Heinrich August Wolters (b. 1870) raised a barn very near the place that I would one day be raised as well. The year was 1930, not long after the Great Crash of ’29, but hay had to be stored, teams harnessed, and cows milked. Though the near future looked bleak, there was a family to feed and children educated. We know this because August Wolters would be instrumental in also building a parochial school in the little community near Eden, Idaho. This community would become known in the surrounding area as ‘The Dutch Settlement’. They were part of a sustained wave of immigration from Germany that began in the mid-1800’s, and was sparked by pressure from the state church to change their theology. These dissenters were referred to as ‘Old Lutherans’ and would leave their homeland, uncomfortable with the dictates of what was known as the ‘Prussian Union‘. A portion of these folks wound up in farming communities in Idaho where they would remain in tight knit groups with German as their main language until World War II when folks with such a heavy German heritage were suspect. These people found themselves under societal pressure to change once again, but this time they had already gladly donned the mantle ‘Americans’. Many sons served in the military during this time as testament to their allegiance. August and his wife Emma were descendants of some of these German immigrants who had fled the old country.
My great grandfather Wolters was the patriarch of a part of this clan just north of the Snake River in Jerome County, and the family needed a barn. His German engineering mind would be a valuable blessing in many of his endeavors. The design of the barn was testament to his abilities. The roof was to be a supported in an unconventional way. My father Bernard Schwarz (b. 1933) held that this design was Grandpa Wolters own, though later he was told by his older brother Paul that it was an idea that had survived the Atlantic. Perhaps it was a bit of both… August Wolters’ ingenuity, along with some ideas from Germany that he remembered. From inside the loft, you see a pattern of diamond shapes that support the roof. Each board was cut on a curve that would give the outside of the roof its curved profile. This cut would have to be changed as the the curve of the roof changes from the eaves to the top of the ridge. At the points of the diamonds, the wood is joined by a heavy bolt. There are no traditional fasteners (nails or pegs) holding the roof together.

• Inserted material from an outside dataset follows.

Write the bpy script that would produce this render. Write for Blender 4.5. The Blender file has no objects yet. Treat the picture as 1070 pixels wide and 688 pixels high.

I remember my grandfather T.J. Schwarz (b. 1896) telling me that his father-in-law August Wolters decided to pour the concrete walls higher than the norm of the day (36″) stating that “those mules could kick that all they want!”. (…makes me wonder what kind of mules they had back then!) Mules where used often on the farm cultivating beans in part, because they had much smaller feet than the draft horse breeds as they walked the narrow rows. My dad tells of sitting on a bean cultivator as a very young boy behind a team, beneath the Idaho sky, arid and azure.
This barn would be an unending source of adventure for my cousins and I (b. 1959) growing up nearby. Rope swings, hide-and-seek, cowboys and Indians, tag, bird hunting, and unbridled joy were the order of the day under the roof that August Wolters built. These days I see the barn fall into disrepair, the Idaho wind and weather abrading what once was a magnificent building. But the roof that August built survives as a metaphor, especially for those of us with his bloodline. He passed away six years before I was born, but I see his imprint on our family to this day. His love for his family and his commitment to ensure that they were afforded spiritual care and a good education otherwise is a legacy worthy of note. Whether we realize it or not, we (that is, our family) are living out our vocations under the roof that Grandpa August Wolters built.